The city is mostly surrounded by West Bloomfield Township, although it has a border with Keego Harbor to the northeast. Other cities and villages within twenty miles of Orchard Lake are Sylvan Lake, Bloomfield Hills, Pontiac, Farmington Hills, Franklin, Walled Lake, Bingham Farms, Wolverine Lake, Beverly Hills, Birmingham, Farmington, Wixom, Lake Angelus, Southfield, Lathrup Village, Novi, Auburn Hills, Troy, Clawson, Milford, Clarkston, Royal Oak, Huntington Woods, Oak Park, Northville, Pleasant Ridge, Rochester Hills, Ferndale, Rochester, Hazel Park, Sterling Heights, Madison Heights, Utica, and Plymouth, with Detroit about twenty-five miles to the southeast.

Orchard Lake depends on its upscale residential development for its tax base. There are only two small commercial areas within the city, and they make up only about one percent of its land area.

Making up about thirty percent of the city's land area, Orchard Lake includes two islands, Apple Island and Cedar Island. The larger of the two, Apple Island is a 37-acre island situated near the center of the lake. Its highest point rises to about thirty-one feet above the normal elevation of the lake. The island has yielded a great deal of evidence of having been inhabited by Native Americans over a long period of time, possibly as far back as two thousand years. It is believed that Chief Okemos was born on Apple Island, and local tradition has it that Chief Pontiac was buried there. After the island was ceded to the United States under the terms of the Treaty of Detroit, Apple Island was in the hands of several private owners until 1970, when it was acquired by the West Bloomfield School District, for use as a nature center. The island was listed on the National Register of Historic Places in 2018. Cedar Island is a much smaller, narrow island in the northwestern part of the lake. It is owned by the city.

Prior to the European-American settlement of the region, the Ottawa people hunted and fished the area, and Chief Pontiac may have planned the 1764 siege on Fort Detroit from Apple Island.
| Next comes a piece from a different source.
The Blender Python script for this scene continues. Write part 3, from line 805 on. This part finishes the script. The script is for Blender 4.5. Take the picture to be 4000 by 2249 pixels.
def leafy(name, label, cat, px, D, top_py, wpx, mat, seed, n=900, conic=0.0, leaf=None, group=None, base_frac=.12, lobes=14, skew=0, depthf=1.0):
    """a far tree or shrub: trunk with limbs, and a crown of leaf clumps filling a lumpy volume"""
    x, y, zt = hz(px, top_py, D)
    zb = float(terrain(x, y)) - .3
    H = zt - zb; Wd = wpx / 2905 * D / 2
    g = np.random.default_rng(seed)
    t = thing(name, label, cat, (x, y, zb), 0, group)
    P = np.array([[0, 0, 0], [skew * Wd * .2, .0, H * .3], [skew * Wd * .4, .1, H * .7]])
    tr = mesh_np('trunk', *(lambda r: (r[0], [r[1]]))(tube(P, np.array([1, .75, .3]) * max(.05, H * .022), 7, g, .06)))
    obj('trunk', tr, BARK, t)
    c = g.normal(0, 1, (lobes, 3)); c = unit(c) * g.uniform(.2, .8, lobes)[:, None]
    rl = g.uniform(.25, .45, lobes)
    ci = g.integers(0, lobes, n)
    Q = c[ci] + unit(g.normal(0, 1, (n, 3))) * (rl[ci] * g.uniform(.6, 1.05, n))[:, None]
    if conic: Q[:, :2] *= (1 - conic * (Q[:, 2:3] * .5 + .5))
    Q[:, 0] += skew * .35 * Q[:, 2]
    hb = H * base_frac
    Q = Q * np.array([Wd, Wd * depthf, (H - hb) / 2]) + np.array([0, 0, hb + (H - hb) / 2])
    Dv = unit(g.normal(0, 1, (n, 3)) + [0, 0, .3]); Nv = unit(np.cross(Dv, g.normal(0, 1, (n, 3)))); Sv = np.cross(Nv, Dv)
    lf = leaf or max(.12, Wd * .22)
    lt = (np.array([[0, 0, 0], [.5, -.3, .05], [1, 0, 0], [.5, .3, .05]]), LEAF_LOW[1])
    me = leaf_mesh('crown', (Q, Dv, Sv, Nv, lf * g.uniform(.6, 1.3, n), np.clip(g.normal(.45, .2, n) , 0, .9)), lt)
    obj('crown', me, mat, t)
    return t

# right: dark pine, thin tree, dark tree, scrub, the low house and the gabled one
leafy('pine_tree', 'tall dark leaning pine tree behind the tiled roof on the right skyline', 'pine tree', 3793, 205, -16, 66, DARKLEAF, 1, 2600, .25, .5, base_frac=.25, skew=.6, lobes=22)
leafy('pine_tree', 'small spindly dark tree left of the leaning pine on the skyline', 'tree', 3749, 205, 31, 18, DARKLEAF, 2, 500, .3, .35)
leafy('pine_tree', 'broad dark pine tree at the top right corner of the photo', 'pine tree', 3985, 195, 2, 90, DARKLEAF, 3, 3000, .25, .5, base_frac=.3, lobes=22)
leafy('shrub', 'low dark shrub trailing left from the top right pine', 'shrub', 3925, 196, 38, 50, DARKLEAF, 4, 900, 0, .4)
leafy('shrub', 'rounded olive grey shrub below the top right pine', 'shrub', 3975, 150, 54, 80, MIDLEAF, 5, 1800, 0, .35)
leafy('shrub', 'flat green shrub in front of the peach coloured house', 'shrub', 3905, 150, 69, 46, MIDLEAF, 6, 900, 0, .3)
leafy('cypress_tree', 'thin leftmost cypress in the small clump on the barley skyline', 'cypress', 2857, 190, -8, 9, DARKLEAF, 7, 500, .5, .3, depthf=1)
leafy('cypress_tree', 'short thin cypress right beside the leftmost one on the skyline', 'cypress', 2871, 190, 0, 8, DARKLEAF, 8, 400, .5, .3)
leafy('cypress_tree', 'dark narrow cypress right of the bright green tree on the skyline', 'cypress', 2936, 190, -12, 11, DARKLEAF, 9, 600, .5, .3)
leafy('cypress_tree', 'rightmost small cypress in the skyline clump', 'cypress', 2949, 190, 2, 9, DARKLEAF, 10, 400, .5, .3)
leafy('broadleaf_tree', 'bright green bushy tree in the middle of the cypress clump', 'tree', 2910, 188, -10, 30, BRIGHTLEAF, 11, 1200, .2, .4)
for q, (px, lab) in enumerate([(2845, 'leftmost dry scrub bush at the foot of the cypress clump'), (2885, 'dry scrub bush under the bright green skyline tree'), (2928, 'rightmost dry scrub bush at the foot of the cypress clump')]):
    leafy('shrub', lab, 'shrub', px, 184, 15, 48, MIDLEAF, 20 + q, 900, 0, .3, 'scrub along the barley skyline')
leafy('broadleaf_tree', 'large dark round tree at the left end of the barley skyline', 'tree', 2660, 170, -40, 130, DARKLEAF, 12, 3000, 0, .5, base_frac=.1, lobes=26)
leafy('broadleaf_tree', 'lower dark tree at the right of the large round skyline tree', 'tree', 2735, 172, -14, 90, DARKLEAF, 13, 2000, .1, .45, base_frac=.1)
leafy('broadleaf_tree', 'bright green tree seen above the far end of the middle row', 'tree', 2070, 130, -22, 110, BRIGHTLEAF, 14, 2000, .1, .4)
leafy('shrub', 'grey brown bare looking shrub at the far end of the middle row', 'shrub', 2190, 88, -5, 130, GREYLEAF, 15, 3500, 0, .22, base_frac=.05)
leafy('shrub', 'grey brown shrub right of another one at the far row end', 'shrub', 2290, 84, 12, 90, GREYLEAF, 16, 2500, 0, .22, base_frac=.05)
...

The Ward family played a significant role in the European-American development of Orchard Lake. Dr. David Ward, who was also a surveyor, lumberman, and farmer, acquired three hundred acres of land in the area, and his two sons became important figures in the history of the community, as well as Oakland County. His first son, Henry Clay Ward, built a large home at the intersection of Commerce Road and Old Indian Trail, which was demolished in the 1960s. His younger son, Willis C. Ward, was a lifelong resident of Orchard Lake. Willis was the last private owner of Apple Island as, after he died, his son-in-law, General Strong, donated the island to the school district.
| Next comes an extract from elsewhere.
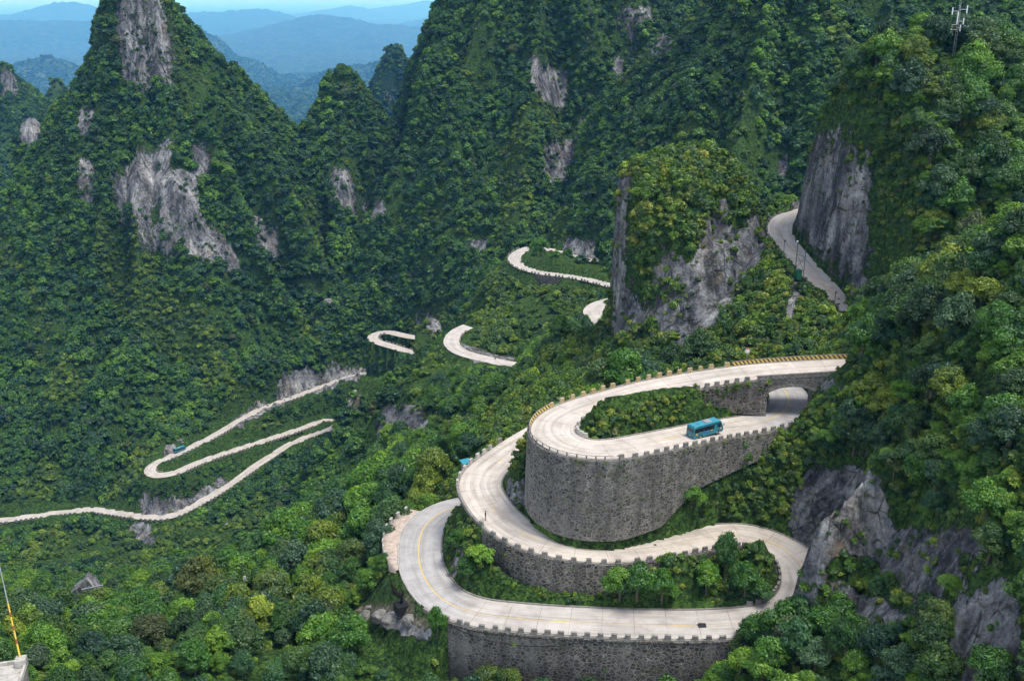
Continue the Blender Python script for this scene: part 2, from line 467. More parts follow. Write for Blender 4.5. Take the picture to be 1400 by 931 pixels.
R_UP = road('up', [(1165, 500, -65.6), (1127, 501.5, -66), (1097, 503.3, -66.3), (1033, 508.2, -66.8), (969, 517, -67.6), (904, 528, -68.3), (868, 536.5, -68.8), (829, 547, -69.3), (795, 557.5, -69.8), (768, 570, -70.2), (756, 584, -70.5), (760, 598, -70.7), (780, 609, -70.9), (805, 614, -71.1), (840, 614, -71.4), (904, 602.5, -72), (956, 592, -72.6), (995, 585, -73.1), (1036, 578, -73.6), (1062, 570, -73.9), (1077, 558, -74.1), (1080, 545, -74.3), (1071, 530, -74.6), (1045, 517, -75.5), (1000, 519, -77), (900, 534, -79), (820, 553, -81), (760, 580, -82.5), (715, 606, -83.5), (688, 625, -84), (664, 644, -84.4), (655.5, 664, -84.8), (668, 689, -85.3), (685, 709, -85.8), (712, 729, -86.3), (753, 743.5, -86.8), (797, 751.5, -87.2), (840, 752.6, -87.6), (898, 747, -88), (942, 738.6, -88.3), (980, 732.8, -88.6), (1020, 731.3, -88.9), (1062, 745, -89.3), (1092, 768, -89.8), (1102, 795, -90.4), (1094, 822, -91), (1064, 843, -91.6), (1014, 850.5, -92.2), (956, 853.6, -92.7), (898, 853.2, -93), (840, 851.5, -93.2), (753, 847.2, -93.6), (695, 842.3, -93.9), (651, 836.5, -94.1), (612, 822, -94.3), (589, 800, -94.6), (577, 776, -95), (574, 748, -95.4), (579.5, 724, -95.8), (593, 708, -96.2), (612, 697, -96.6), (640, 690, -97)], 7.6)
R_F6 = road('f6', [(850, 474, -111), (836.8, 454, -111.5), (827, 444, -112), (814, 433, -112.4), (811, 424, -112.8), (821, 416, -113.2), (838, 411, -113.8), (860, 405, -114.5)], 7.5, 1.5)
R_F5 = road('f5', [(870, 402, -117), (840, 391.7, -117.8), (819, 386, -118.4), (798, 381, -119), (766, 376, -120), (738, 372.4, -121), (717.6, 367, -122), (706, 360, -122.8), (703.5, 352, -123.4), (711, 344.4, -124), (728, 338.5, -124.6), (757, 342.5, -126), (776.7, 348.2, -127), (800, 354, -128), (830, 360, -129.5), (860, 366, -131)], 6.3, 2)
R_F4 = road('f4', [(640, 446, -133), (628, 451, -133.5), (619, 460, -134), (617, 470.3, -134.6), (630, 481.5, -135.4), (654, 488.4, -136.2), (687, 496, -137.2), (718, 500.7, -138.2), (750, 506, -139)], 6.5, 2)
R_F3 = road('f3', [(620, 467, -193), (583, 463, -194), (558, 460, -195), (531.4, 453.8, -196), (518, 455, -196.8), (508, 460.5, -197.6), (515, 467.4, -198.6), (541, 475, -200), (566, 483.5, -201.4), (573, 486.5, -201.7)], 7.0, 2.5)
R_F12 = road('f12', [(590, 528, -225), (545, 514, -226), (531, 511.6, -226.5), (509, 509.5, -227), (483, 513.5, -228), (451, 524.5, -229.5), (405.7, 541.5, -231.5), (360.5, 557.7, -233), (328, 573.8, -234.5), (305.7, 588, -235.5), (286, 599, -236), (262, 611, -237), (241, 620.5, -237.8), (218.7, 630.8, -238.5), (206.5, 638, -238.9), (203.5, 645, -239.2), (213, 650.5, -239.6), (240, 646, -240), (267, 634.4, -240.5), (292.8, 624.4, -241), (325, 614, -241.8), (373.4, 598.6, -242.8), (412, 585.7, -243.6), (437.9, 576, -244.2), (454, 573, -244.6), (464, 578, -245), (457, 585, -245.4), (434.7, 592, -246), (402.4, 604.4, -246.8), (373.4, 622, -248), (341, 643, -249.5), (309, 665.7, -251.5), (276.7, 685, -253.3), (251, 699, -254.8), (228.4, 706.5, -255.8), (199, 706.5, -256.6), (156, 700.5, -258), (125, 696.5, -258.8), (94, 699, -259.8), (62.5, 703, -260.6), (0, 711.5, -262), (-80, 724, -264), (-200, 745, -267)], 6.2, 2.5)

def seg(R, test):
    return np.array([bool(test(x, y)) for x, y in zip(R['px'], R['py'])])
def nearest_i(R, px, py, lo=0, hi=None):
    d = (R['px'][lo:hi] - px) ** 2 + (R['py'][lo:hi] - py) ** 2
    return int(np.argmin(d)) + lo
UP = R_UP
iB0 = nearest_i(UP, 1150, 500); iB1 = nearest_i(UP, 1037, 508, 0, 80)        # bridge
iH = nearest_i(UP, 756, 584, 0, 160)                                          # first hairpin apex
iBus = nearest_i(UP, 956, 592, iH, 260)
iU = nearest_i(UP, 1071, 530, iBus)                                            # under the bridge
iM0 = nearest_i(UP, 690, 622, iU + 20)
iM1 = nearest_i(UP, 668, 689, iM0)
iM2 = nearest_i(UP, 840, 752, iM1)
iT = nearest_i(UP, 1102, 795, iM2)
iL0 = nearest_i(UP, 1014, 850, iT)
iL1 = nearest_i(UP, 612, 822, iL0)
iL2 = nearest_i(UP, 593, 708, iL1)
print('road idx', iB0, iB1, iH, iBus, iU, iM0, iM1, iM2, iT, iL0, iL1, iL2, len(UP['s']))

# ------------------------------------------------------------------ terrain
# control points: photo pixel, ground distance, canopy height above the ground there
CTRL = [
 # near wood, bottom left
 (-150,925,118,4),(20,925,115,4),(150,905,122,4),(300,905,126,4),(450,905,130,4),(585,905,134,4),(60,860,138,5),(200,850,145,5),(350,840,150,4),(480,830,153,2),(545,830,150,0.5),(525,850,148,1),
 (0,838,150,5),(120,868,148,5),(205,815,165,5),(265,795,175,5),(330,762,186,5),(400,712,198,5),(460,672,207,5),(520,650,212,5),(590,632,214,4),(630,615,212,2),(430,780,172,5),(490,740,180,5),(530,700,190,4),(380,800,165,5),
 # behind it, dropping to the valley
 (125,818,290,5),(60,790,320,5),(0,800,310,5),(-150,790,310,5),(220,775,395,5),(250,745,432,5),(180,745,437,5),(60,750,435,5),(-150,760,430,5),(150,725,457,5),(30,735,455,5),(300,720,445,5),(350,690,466,5),(300,760,385,5),
 # spur with the pale cliffs
 (530,512,372,4),(508,560,362,4),(482,615,352,5),(435,655,345,5),(405,700,340,5),(608,505,362,4),(570,535,345,4),(500,530,575,2),(470,560,568,2),(485,585,542,2),(480,600,556,6),(450,620,560,12),(535,490,562,3),(560,500,548,3),(590,490,532,3),(620,540,325,4),(550,552,322,1),(555,605,312,1),(640,570,296,1),(635,605,288,1),(670,540,290,4),(500,640,310,5),(440,690,300,5),(600,625,270,5),
 # hill between the far hairpins
 (640,430,425,4),(690,410,425,4),(750,415,408,4),(700,470,392,4),(650,455,410,2),(760,460,370,4),(660,380,470,4),(790,400,420,4),(800,440,352,4),(620,420,500,5),(570,435,560,5),
 # flank below the knob
 (850,470,250,2),(800,470,262,2),(780,500,226,2),(720,540,214,2),(680,578,203,2),(652,603,200,1),(900,488,212,2),(800,520,205,2),(745,548,197,2),(950,492,200,2),(722,502,240,2),(762,462,272,2),(830,500,212,2),
 # slope right of the knob, up to the top road
 (1000,470,205,2),(1050,470,200,2),(1100,460,202,2),(1060,400,225,2),(1040,350,245,2),(1010,430,222,2),(1140,450,205,2),(970,490,198,2),(1045,320,262,2),
 # left valley side
 (-100,450,620,5),(50,450,600,5),(150,460,590,5),(250,470,580,5),(350,460,590,5),(450,440,610,5),(150,540,545,5),(50,550,545,5),(50,640,505,5),(-100,600,520,5),(150,640,500,5),(250,520,556,5),(350,500,575,5),(450,490,590,5),(150,670,490,5),(430,550,562,4),(350,590,538,4),(250,670,479,4),(480,470,600,5),(520,430,640,5),(330,630,508,4),
 # right near mass
 (1400,290,150,4),(1350,350,152,4),(1250,400,172,4),(1190,430,185,3),(1150,480,168,4),(1135,520,165,4),(1250,480,148,4),(1350,460,132,4),(1160,560,152,4),(1250,560,135,4),(1330,560,122,4),(1420,560,112,4),(1150,630,143,2),(1200,650,136,1),(1300,660,118,4),(1400,680,104,4),
 (1112,690,144,0),(1100,760,141,0),(1160,760,133,0),(1095,810,137,1),(1150,840,127,1),(1230,700,128,1),(1230,800,117,0),(1300,780,108,1),(1350,860,98,1),(1400,820,97,0),(1500,600,110,4),(1500,800,90,4),
 (1050,866,126,0),(1085,850,129,0),(1112,830,131,0),(1018,888,122,1),(1050,900,117,3),(1010,925,117,3),(1120,890,112,5),(1200,900,108,5),(1280,920,100,4),(1080,915,108,5),(1600,500,130,4),(1600,300,160,4),
 # bank below the bus road and the islands
 (1000,650,160.5,1.0),(1060,640,160,1.2),(1060,690,158,1.0),(1090,660,157,1.2),(960,690,157,0.8),(1110,600,158,1.5),
 (640,720,157,0.6),(620,760,155,0.5),(650,790,149,0.5),(720,790,146,0.5),(800,805,144,0.3),(900,800,143,0.8),(1000,800,142,0.8),(720,700,158,0.5),(715,660,165,0.5),(830,735,150,0.2),
]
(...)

The Orchard Lake Hotel opened in 1872, and a post office was established in the hotel on March 18, 1873, with General Joseph Copeland as postmaster. The Ottawa had called the lake Menahsagorning, which means "apple place," for the prominence of apple trees and orchard, so the town was named Orchard Lake, and the island in the lake became Apple Island.
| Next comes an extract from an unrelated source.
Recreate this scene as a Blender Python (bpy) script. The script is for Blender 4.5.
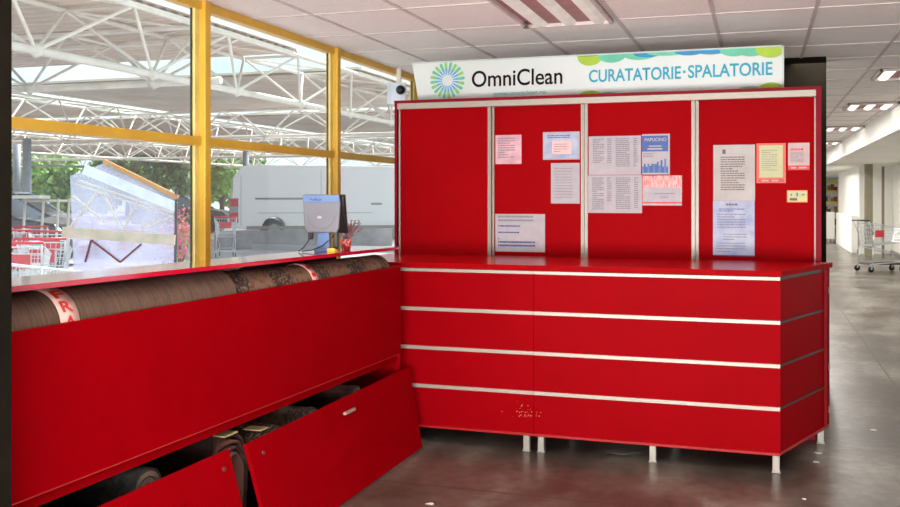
import bpy, bmesh, math, random
from mathutils import Vector, Matrix
random.seed(7)
for o in list(bpy.data.objects): bpy.data.objects.remove(o)
S = bpy.context.scene; C = S.collection; PI = math.pi
# ------------------------------------------------ camera, sky, sun, lamps, exposure
F = 938.0; TH = math.atan(310/938); CT, ST = math.cos(TH), math.sin(TH); EYE = 1.5; HOR = 197.0
cam = bpy.data.objects.new('camera', bpy.data.cameras.new('camera')); C.objects.link(cam); S.camera = cam
cam.location = (0, 0, EYE); cam.rotation_euler = (PI/2, 0, TH)
cam.data.sensor_width = 36; cam.data.lens = 36*F/900; cam.data.shift_y = -(253.5-HOR)/900
cam.data.clip_start = .05; cam.data.clip_end = 600
W = bpy.data.worlds.new('sky'); S.world = W; W.use_nodes = True
nt = W.node_tree; nt.nodes.clear()
wo = nt.nodes.new('ShaderNodeOutputWorld'); bg = nt.nodes.new('ShaderNodeBackground'); nt.links.new(bg.outputs[0], wo.inputs[0])
tc = nt.nodes.new('ShaderNodeTexCoord'); nz = nt.nodes.new('ShaderNodeTexNoise'); nz.inputs['Scale'].default_value = 2.2; nz.inputs['Detail'].default_value = 5
mp = nt.nodes.new('ShaderNodeMapping'); mp.inputs['Scale'].default_value = (1, 1, 3)
nt.links.new(tc.outputs['Generated'], mp.inputs[0]); nt.links.new(mp.outputs[0], nz.inputs['Vector'])
cr = nt.nodes.new('ShaderNodeValToRGB'); nt.links.new(nz.outputs['Fac'], cr.inputs[0]); nt.links.new(cr.outputs[0], bg.inputs[0])
cr.color_ramp.elements[0].position = .4; cr.color_ramp.elements[0].color = (.62, .93, .97, 1)
cr.color_ramp.elements[1].position = .62; cr.color_ramp.elements[1].color = (.95, .98, 1, 1)
bg.inputs[1].default_value = .8
sun = bpy.data.objects.new('sun', bpy.data.lights.new('sun', 'SUN')); C.objects.link(sun)
sun.data.energy = 5.6; sun.data.angle = math.radians(12); sun.data.color = (1, .96, .9); sun.rotation_euler = (math.radians(38), 0, math.radians(160))
def area(name, loc, sx, sy, power, col=(1, .95, .9), rot=(0, 0, 0)):
    l = bpy.data.lights.new(name, 'AREA'); l.shape = 'RECTANGLE'; l.size = sx; l.size_y = sy; l.energy = power; l.color = col
    o = bpy.data.objects.new(name, l); C.objects.link(o); o.location = loc; o.rotation_euler = rot; return o
for (x, y, p) in ((-1.2, 1.0, 5), (.3, 1.0, 4), (-1.2, -2.5, 5), (1.2, -2.5, 4), (-1.2, 3.6, 8), (1.3, 4.6, 6), (.5, 9.3, 40), (.5, 13.5, 80), (.5, 18, 90), (.5, 23, 110), (.3, 29, 130), (1, 38, 200)):
    area('ceiling_fill_light', (x, y, 2.60), .5, 1.1 if y < 9 else 3.6, p)  # fill lamps added below the ceiling; aisle rows boost the lit fittings
area('upward_fill_light', (-.7, -1.6, .62), 4.2, 1.1, 400, (1, .985, .97), (math.radians(138), 0, 0))  # unseen fill behind the camera, added low and tilted up to brighten the ceiling
S.view_settings.view_transform = 'Standard'; S.view_settings.look = 'None'; S.view_settings.exposure = 0.87; S.view_settings.gamma = 1
S.view_settings.use_curve_mapping = False
# ------------------------------------------------ helpers
def ray(px, py):
    u = (px-450)/F; return CT*u-ST, CT+ST*u, (HOR-py)/F          # X, Y, Z per unit depth
def onY(px, py, Y):
    a, b, c = ray(px, py); z = Y/b; return Vector((a*z, Y, EYE+c*z))
def onZ(px, py, Z=0):
    a, b, c = ray(px, py); z = (Z-EYE)/c; return Vector((a*z, b*z, Z))
def at(px, py, z):
    a, b, c = ray(px, py); return Vector((a*z, b*z, EYE+c*z))
def lin(c):
    return tuple(((v/255)/12.92 if v/255 <= .04045 else ((v/255+.055)/1.055)**2.4) for v in c)
def mat(name, col, rough=.5, metal=0, col2=None, scale=8, detail=4, stretch=None, bump=0, bscale=60, coat=0, emis=0, spec=None, lo=.35, hi=.65):
    m = bpy.data.materials.new(name); m.use_nodes = True; n = m.node_tree; b = n.nodes['Principled BSDF']
    b.inputs['Base Color'].default_value = (*lin(col), 1); b.inputs['Roughness'].default_value = rough; b.inputs['Metallic'].default_value = metal
    if coat: b.inputs['Coat Weight'].default_value = coat; b.inputs['Coat Roughness'].default_value = .08
    if spec is not None: b.inputs['Specular IOR Level'].default_value = spec
    if emis: b.inputs['Emission Color'].default_value = (*lin(col), 1); b.inputs['Emission Strength'].default_value = emis
    if col2 is None: col2 = tuple(max(0, c*.93) for c in col)
    t = n.nodes.new('ShaderNodeTexCoord'); mpn = n.nodes.new('ShaderNodeMapping'); n.links.new(t.outputs['Object'], mpn.inputs[0])
    if stretch: mpn.inputs['Scale'].default_value = stretch
    z = n.nodes.new('ShaderNodeTexNoise'); z.inputs['Scale'].default_value = scale; z.inputs['Detail'].default_value = detail; n.links.new(mpn.outputs[0], z.inputs['Vector'])
    r = n.nodes.new('ShaderNodeValToRGB'); n.links.new(z.outputs['Fac'], r.inputs[0])
    r.color_ramp.elements[0].position = lo; r.color_ramp.elements[1].position = hi
    r.color_ramp.elements[0].color = (*lin(col2), 1); r.color_ramp.elements[1].color = (*lin(col), 1); n.links.new(r.outputs[0], b.inputs['Base Color'])
    if bump:
        z2 = n.nodes.new('ShaderNodeTexNoise'); z2.inputs['Scale'].default_value = bscale; n.links.new(t.outputs['Object'], z2.inputs['Vector'])
        bp = n.nodes.new('ShaderNodeBump'); bp.inputs['Strength'].default_value = bump; bp.inputs['Distance'].default_value = .01
        n.links.new(z2.outputs['Fac'], bp.inputs['Height']); n.links.new(bp.outputs[0], b.inputs['Normal'])
    return m
class MB:
    def __init__(s): s.bm = bmesh.new(); s.mi = 0; s.sm = False
    def _f(s, vs):
        try:
            f = s.bm.faces.new(vs); f.material_index = s.mi; f.smooth = s.sm; return f
        except ValueError: return None
    def hexa(s, p):
        v = [s.bm.verts.new(q) for q in p]
        for i in ((0, 3, 2, 1), (4, 5, 6, 7), (0, 1, 5, 4), (1, 2, 6, 5), (2, 3, 7, 6), (3, 0, 4, 7)): s._f([v[k] for k in i])
        return s
    def box(s, x0, x1, y0, y1, z0, z1):
        return s.hexa([(x0, y0, z0), (x1, y0, z0), (x1, y1, z0), (x0, y1, z0), (x0, y0, z1), (x1, y0, z1), (x1, y1, z1), (x0, y1, z1)])
    def quad(s, *p): s._f([s.bm.verts.new(q) for q in p]); return s
    def prism(s, pts, vec):                       # polygon extruded by a vector
        vec = Vector(vec); a = [s.bm.verts.new(p) for p in pts]; b = [s.bm.verts.new(Vector(p)+vec) for p in pts]; n = len(a)
        s._f(a[::-1]); s._f(b)
        for i in range(n): s._f([a[i], a[(i+1) % n], b[(i+1) % n], b[i]])
        return s
    def tube(s, p0, p1, r, n=8, r1=None, cap=True):
        p0, p1 = Vector(p0), Vector(p1); d = (p1-p0)
        if d.length < 1e-6: return s
        q = d.normalized().to_track_quat('Z', 'Y'); r1 = r if r1 is None else r1; sm = s.sm; s.sm = n > 6
        A = [s.bm.verts.new(p0+q@Vector((r*math.cos(2*PI*i/n), r*math.sin(2*PI*i/n), 0))) for i in range(n)]
        B = [s.bm.verts.new(p1+q@Vector((r1*math.cos(2*PI*i/n), r1*math.sin(2*PI*i/n), 0))) for i in range(n)]
        for i in range(n): s._f([A[i], A[(i+1) % n], B[(i+1) % n], B[i]])
        s.sm = False
        if cap: s._f(A[::-1]); s._f(B)
        s.sm = sm; return s
    def path(s, pts, r, n=8):
        for a, b in zip(pts, pts[1:]): s.tube(a, b, r, n)
        return s
    def lathe(s, prof, c=(0, 0, 0), n=20, axis='Z'):
        c = Vector(c); rows = []; s.sm = True
        for (r, h) in prof:
            row = []
            for i in range(n):
                a = 2*PI*i/n; x, y = r*math.cos(a), r*math.sin(a)
                v = Vector((x, y, h)) if axis == 'Z' else (Vector((h, x, y)) if axis == 'X' else Vector((x, h, y)))
                row.append(s.bm.verts.new(c+v))
            rows.append(row)
        for A, B in zip(rows, rows[1:]):
            for i in range(n): s._f([A[i], A[(i+1) % n], B[(i+1) % n], B[i]])
        s.sm = False; s._f(rows[0][::-1]); s._f(rows[-1]); return s
    def ball(s, c, r, sc=(1, 1, 1), sub=2):
        g = bmesh.ops.create_icosphere(s.bm, subdivisions=sub, radius=r)
        for v in g['verts']: v.co = Vector(c)+Vector((v.co.x*sc[0], v.co.y*sc[1], v.co.z*sc[2]))
        for v in g['verts']:
            for f in v.link_faces: f.smooth = True; f.material_index = s.mi
        return s
    def build(s, name, mats, parent=None, bevel=0, loc=None, rot=None, seg=2):
        bmesh.ops.recalc_face_normals(s.bm, faces=s.bm.faces)
        me = bpy.data.meshes.new(name); s.bm.to_mesh(me); s.bm.free()
        for m in (mats if isinstance(mats, (list, tuple)) else [mats]): me.materials.append(m)
        o = bpy.data.objects.new(name, me); C.objects.link(o)
        if parent: o.parent = parent
        if loc is not None: o.location = loc
        if rot is not None: o.rotation_euler = rot
        if bevel:
            b = o.modifiers.new('bevel', 'BEVEL'); b.width = bevel; b.segments = seg; b.limit_method = 'ANGLE'
        return o
def tag(o, label=None, cat=None, group=None, kind=None):
    if label: o['label'] = label
    if cat: o['category'] = cat
    if group: o['group'] = group
    if kind: o['kind'] = kind
    return o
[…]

The Grand Trunk Railroad and the Interurban Railway facilitated travel to Orchard Lake from Detroit, bringing visitors to the Orchard Lake Hotel.

Due largely to the economic panic of 1873, the hotel didn't last long, however. It was sold to Colonel J. Sumner Rogers, who established the Orchard Lake Military Academy. The first military academy in Michigan, it became a Polish seminary in the early 1900s, and is now St. Mary's Preparatory, St. Mary's College, and S.S. Cyril and Methodius Seminary, which are commonly known as The Orchard Lake Schools, and situated between Orchard Lake and Pine Lake.

The Orchard Lake Community Church - Presbyterian, was founded by Colin Campbell in 1871, with the building completed in 1874. At the time, it was the only church in the area.

Before 1928, the community was part of West Bloomfield Township. It was incorporated as a village on March 19, 1928, and became a city on December 8, 1964, although the city retained its name as Orchard Lake Village.

Early cottages and cabins were replaced by year-round residences, and these were remodeled, remodeled, or rebuilt as higher-end residences.